Roth’s “The Human Stain”

A novel about a college professor’s identity set in a small Berkshires community in 1998, the year of Monica Lewinsky and the advent of Viagra. That’s how Amy Hungerford opens her discussion of the book in her Yale lecture series on YouTube.  Then the details are enumerated, and she proceeds to make her academic case based on the data, which is the novel itself. It’s her enthusiasm and insight that led me to this book, and to re-visit others she has lectured about (Franny and Zooey, Lolita, Blood Meridian).

This is the first Roth I’ve read in years, and the first one I’ve read that has narrator/author Nathan Zuckerman. I liked Nate right off. I knew I was getting an honest narrator when he admitted to something as private as his own prostate problems and urinary leakage, which manifests in the scene where he dances with Coleman Silk.  His accounts are reliable and without hysteria.

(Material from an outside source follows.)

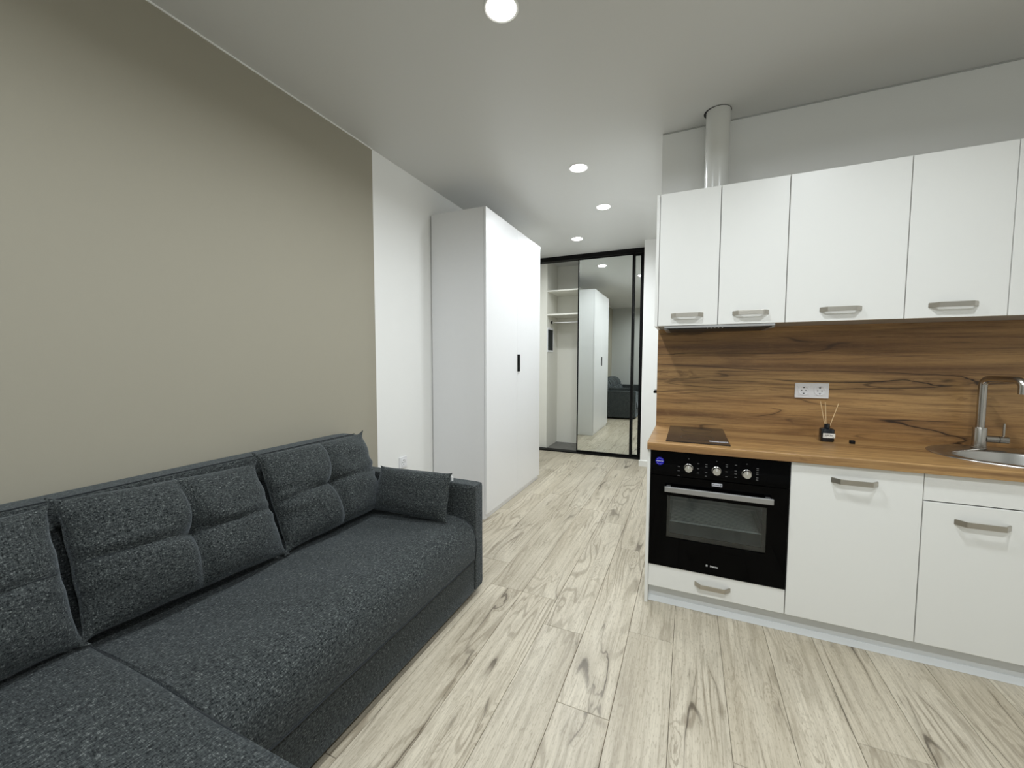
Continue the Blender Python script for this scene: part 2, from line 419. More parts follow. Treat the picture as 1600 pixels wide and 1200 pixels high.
# ------------------------------------------------------------------ sofa
FAB = M['fab']
sofa = thing('corner_sofa', (-1.45, .9, 0), 'charcoal grey woven corner sofa along the taupe wall', 'sofa')
SX = -1.012
box('base_frame', FAB, -1.88, SX-.004, -.42, 1.80, .035, .24, sofa, .004)
def rounded_bar(name, prof, y0, y1, parent, n=40, er=.02, crown=0, mat=FAB, amp=.0035):
    """upholstered bar along y with section prof [(x,z)...] and softened ends"""
    prof = np.array(prof, float); P = []
    # resample with Catmull-Rom
    Q = []
    for i in range(len(prof)-1):
        p0, p1, p2, p3 = prof[max(i-1, 0)], prof[i], prof[i+1], prof[min(i+2, len(prof)-1)]
        for s in np.linspace(0, 1, 7)[:-1]:
            Q.append(.5*((2*p1)+(-p0+p2)*s+(2*p0-5*p1+4*p2-p3)*s*s+(-p0+3*p1-3*p2+p3)*s**3))
    Q.append(prof[-1]); Q = np.array(Q); c = Q.mean(0)
    ys = []
    for s in np.linspace(0, 1, 7): ys.append((y0+er*(1-math.cos(s*math.pi/2)), 1-.0-(er*(1-math.sin(s*math.pi/2)))))
    ys += [(yy, 1.) for yy in np.linspace(y0+er, y1-er, n)[1:-1]]
    for s in np.linspace(1, 0, 7): ys.append((y1-er*(1-math.cos(s*math.pi/2)), 1-(er*(1-math.sin(s*math.pi/2)))))
    b = bmesh.new(); rings = []
    rs = np.random.RandomState(3); ph = rs.rand(8)*6
    for (yy, sc) in ys:
        inset = 1-sc; ring = []
        for q in Q:
            d = q-c; L = np.linalg.norm(d); q2 = q-d/L*inset
            w = amp*(math.sin(yy*9+ph[0]+q[0]*4)+.6*math.sin(yy*17+ph[1]-q[0]*9))*(1 if sc == 1 else 0)
            q2 = q2+np.array([0, w if q[1] > .36 else 0])
            if crown and q[1] > .36: q2 = q2+np.array([0, crown*(1-((yy-(y0+y1)/2)/((y1-y0)/2))**2)])
            ring.append(b.verts.new((q2[0], yy, q2[1])))
        rings.append(ring)
    for a, e in zip(rings, rings[1:]):
        for i in range(len(a)-1): b.faces.new((a[i], a[i+1], e[i+1], e[i]))
        b.faces.new((a[-1], a[0], e[0], e[-1]))
    b.faces.new(rings[0]); b.faces.new(rings[-1][::-1])
    bmesh.ops.recalc_face_normals(b, faces=b.faces)
    mm = MB(); mm.merge(b)
    return mm.build(name, mat, parent, auto=50)
seat = rounded_bar('seat', [(-1.80, .24), (-1.80, .385), (-1.60, .40), (-1.44, .412), (-1.26, .424), (-1.16, .427), (-1.09, .420), (-1.04, .402), (-1.012, .370), (-.999, .325), (-.998, .27), (-1.004, .222), (-1.02, .212)], .5365, 1.797, sofa, er=.006)
MB().tube([(-1.0035, y, .219+.0012*math.sin(y*23)) for y in np.linspace(.55, 1.79, 40)], .0035, 8).build('seam', M['seam'], seat, True)
pts = [(-1.26, .428), (-1.16, .431), (-1.09, .424), (-1.04, .406), (-1.010, .373), (-.997, .325), (-.996, .27), (-1.001, .224)]
MB().tube([(x, 1.786, z-.001) for x, z in pts], .0028, 8).build('end_seam', M['seam'], seat, True)
# chaise
def soft_box(name, x0, x1, y0, y1, z0, z1, r, parent, crown=.0, nx=24, ny=24, mat=FAB):
    mm = MB(); b = bmesh.new(); bmesh.ops.create_cube(b, size=1)
    bmesh.ops.scale(b, vec=(x1-x0, y1-y0, z1-z0), verts=b.verts); bmesh.ops.translate(b, vec=((x0+x1)/2, (y0+y1)/2, (z0+z1)/2), verts=b.verts)
    bmesh.ops.subdivide_edges(b, edges=b.edges[:], cuts=nx, use_grid_fill=True)
    for v in b.verts:
        p = v.co; q = Vector((min(max(p.x, x0+r), x1-r), min(max(p.y, y0+r), y1-r), min(max(p.z, z0+r), z1-r)))
        d = p-q
        n1 = max(abs(d.x), abs(d.y), abs(d.z))
        if d.length > 1e-9 and n1 > 0: v.co = q+d.normalized()*min(r, d.length) if d.length > r*.999 else p
        if crown and v.co.z > z1-r:
            u = (v.co.x-(x0+x1)/2)/((x1-x0)/2); w = (v.co.y-(y0+y1)/2)/((y1-y0)/2)
            v.co.z += crown*(1-u*u)*(1-w*w)+.002*math.sin(v.co.x*11)*math.sin(v.co.y*9)
    mm.merge(b); return mm.build(name, mat, parent, auto=60)
ch = soft_box('chaise_seat', -1.80, -.42, -.41, .5345, .215, .426, .014, sofa, .008)
MB().tube([(x, .529, .419) for x in np.linspace(-1.78, -.45, 20)], .003, 8).build('seam', M['seam'], ch, True)
box('chaise_base', FAB, -1.2, -.44, -.41, .53, .035, .215, sofa, .004)
# arms
soft_box('arm', -1.93, SX+.002, 1.800, 1.889, .035, .606, .012, sofa)
soft_box('arm', -1.93, -.42, -.53, -.425, .035, .606, .012, sofa)
bk = soft_box('backrest', -1.938, -1.805, -.42, 1.797, .035, .823, .018, sofa)
MB().tube([(-1.822, y, .8245) for y in np.linspace(-.40, 1.78, 30)], .0025, 8).build('seam', M['seam'], bk, True)
for x in (-1.80, -1.07):
    for y in (-.34, 1.74): MB().rod((x, y, 0), (x, y, .037), .022, 16, .026).build('foot', M['blackplastic'], sofa, auto=40)

def cushion(name, BL, BR, TL, TR, T, label, group, tuft=True, ears=.02, seed=1, nrm_hint=(1, 0, 0), wr=.004):
    BL, BR, TL, TR = map(lambda p: np.array(p, float), (BL, BR, TL, TR))
    rs = np.random.RandomState(seed); NU, NV = 84, 64
    us = np.sin(np.linspace(-math.pi/2, math.pi/2, NU)); vs = np.sin(np.linspace(-math.pi/2, math.pi/2, NV))
    N = np.cross(BR-BL, TL-BL); N /= np.linalg.norm(N)
    if N @ np.array(nrm_hint) < 0: N = -N
    ks = [(rs.uniform(-1, 1), rs.uniform(-1, 1), rs.rand()*6.28) for _ in range(6)]
    A0 = rs.rand()*6
    def surf(u, v, side):
        a, c = (u+1)/2, (v+1)/2
        # edges bow in, corners stay pointed
        bu = .030*(1-v*v)**1.0*0; 
        uu = u*(1-.020*(1-abs(v)**4)+.004*math.sin(v*11+A0)); vv = v*(1-.015*(1-abs(u)**4)+.005*math.sin(u*9+A0*2))
        rc = max(0., (abs(u)**8+abs(v)**8)-1.)*.5
        uu *= 1-.030*rc; vv *= 1-.045*rc
        e = ears*(abs(u)*abs(v))**24
        uu += math.copysign(e/.3, u); vv += math.copysign(e/.22, v)
        a, c = (uu+1)/2, (vv+1)/2
        p = (BL*(1-a)+BR*a)*(1-c)+(TL*(1-a)+TR*a)*c
        prof = max(0, (1-abs(u)**3.4))**.5*max(0, (1-abs(v)**3.0))**.5
        t = prof*T/2
        # corners are flatter
        t *= 1-.35*(abs(u)*abs(v))**2
        if side > 0:
            if tuft:
                du, dv = u+.03*math.sin(v*3+A0), v-.02*math.sin(u*3+A0)
                g = .26*math.exp(-(du/.085)**2)*(1-.1*abs(v))+.15*math.exp(-(dv/.085)**2) + .40*math.exp(-((du/.20)**2+(dv/.24)**2))
                g += .22*math.exp(-(du/.024)**2)+.19*math.exp(-(dv/.030)**2)*(1-.3*abs(u))
                t *= max(.12, 1-g)
            # wrinkles fanning from the side edges
            edge = (abs(u)**3)*(1-abs(v)**4)
            t += wr*1.6*edge*math.sin(v*17+A0+2*math.sin(v*5)+1.5*u)*prof**.35
            t += wr*.8*prof*sum(math.sin(k[0]*u*7+k[1]*v*9+k[2]) for k in ks)/3
        else:
            t *= .72
        return p+N*side*t
    b = bmesh.new()
    F = [[b.verts.new(surf(u, v, 1)) for v in vs] for u in us]
    Bk = [[(F[i][j] if i in (0, NU-1) or j in (0, NV-1) else b.verts.new(surf(us[i], vs[j], -1))) for j in range(NV)] for i in range(NU)]
    for i in range(NU-1):
        for j in range(NV-1):
            b.faces.new((F[i][j], F[i+1][j], F[i+1][j+1], F[i][j+1]))
            try: b.faces.new((Bk[i][j], Bk[i][j+1], Bk[i+1][j+1], Bk[i+1][j]))
            except ValueError: pass
    bmesh.ops.recalc_face_normals(b, faces=b.faces)
    base = (BL+BR)/2
    t = thing(name, tuple(base), label, 'cushion', group)
    mm = MB(); mm.merge(b); cov = mm.build('cover', FAB, t, True)
    # seam welt round the edge and stitched lines
    rim = [surf(u, -1, 1) for u in us]+[surf(1, v, 1) for v in vs[1:]]+[surf(u, 1, 1) for u in us[::-1][1:]]+[surf(-1, v, 1) for v in vs[::-1][1:]]
    MB().tube(rim, .0022, 6).build('edge_seam', FAB, t, True)
    if tuft:
        for nm, ln in (('stitch_seam', [surf(-.03*math.sin(v*3+A0), v, 1)+N*.0003 for v in np.linspace(-.92, .92, 50)]), ('stitch_seam', [surf(u, .02*math.sin(u*3+A0), 1)+N*.0003 for u in np.linspace(-.95, .95, 60)])):
            MB().tube(ln, .0026, 6).build(nm, M['seam'], t, True)
    return t, surf
GC = 'back cushions leaning on the sofa backrest'
cushion('back_cushion', (-1.590, -.12, .442), (-1.592, .508, .445), (-1.752, -.12, .832), (-1.742, .500, .830), .20, 'charcoal tufted back cushion nearest the viewer, cut by the left edge', GC, seed=2)
cushion('back_cushion', (-1.596, .515, .450), (-1.584, 1.142, .430), (-1.752, .520, .838), (-1.738, 1.118, .808), .20, 'charcoal tufted back cushion in the middle of the row', GC, seed=5)
cushion('back_cushion', (-1.586, 1.152, .432), (-1.588, 1.745, .432), (-1.754, 1.145, .838), (-1.752, 1.765, .834), .20, 'charcoal tufted back cushion next to the far sofa arm', GC, seed=11, wr=.006)
tp, sf = cushion('throw_pillow', (-1.592, 1.675, .436), (-1.112, 1.680, .440), (-1.585, 1.745, .660), (-1.122, 1.745, .672), .115, 'small plain charcoal pillow leaning on the far sofa arm', None, tuft=False, ears=.012, seed=8, nrm_hint=(0, -1, 0), wr=.0012)
p = Vector(sf(1, 1, 1))
MB().box(p.x-.004, p.x+.006, p.y-.004, p.y+.003, p.z-.040, p.z-.014, .002).build('zip_pull', M['plastic'], tp)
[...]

My concern was that Nate’s “I” voice vanished early and was gone for almost two hundred pages. There were long, dense sections in third person describing Silk’s college days and romances. Eventually this is made clear near the end: all of the back stories were reported to Nate by a third party. And Zuckerman confirms that this indeed is “the book” Silk asked him to write. Still, and it’s a testament to how well Nate is drawn, I missed him during all those pages.

This is a heavyweight champion writer of the world novel. It’s literature of the highest order. While the topics are contemporary, the storytelling is old-style. We are told and we are give rationales and nuances and then told again. Not once did I yearn for the modern template of action and dialog and limited exposition. In fact, it made the writers workshop commandment “show don’t tell” look sort of superficial and anemic.

The wise character Ernestine makes a brief appearance and bemoans modern people’s lack of patience and resolve, a situation in which quality and substance are lost in the name of expedience. Sounds like prose writing too, in a way.  She says this much better than me and in shorter space. We know that sort of syndrome from what we’ve been “shown” in the story. But there’s nothing wrong – in fact it’s fortifying – when she “tells” us.

In addition to being about desire and identity, the story is filled with choices. The last chapter demonstrates that. There is a choice to be made about confrontation. As Nathan faces Lester we expect either to see a murder or detente.

Another choice, locally. Whether to read other novels in the Zuckerman series, like American Pastoral.  That is the only gray area Roth leaves me with at the end. The rest is black and white.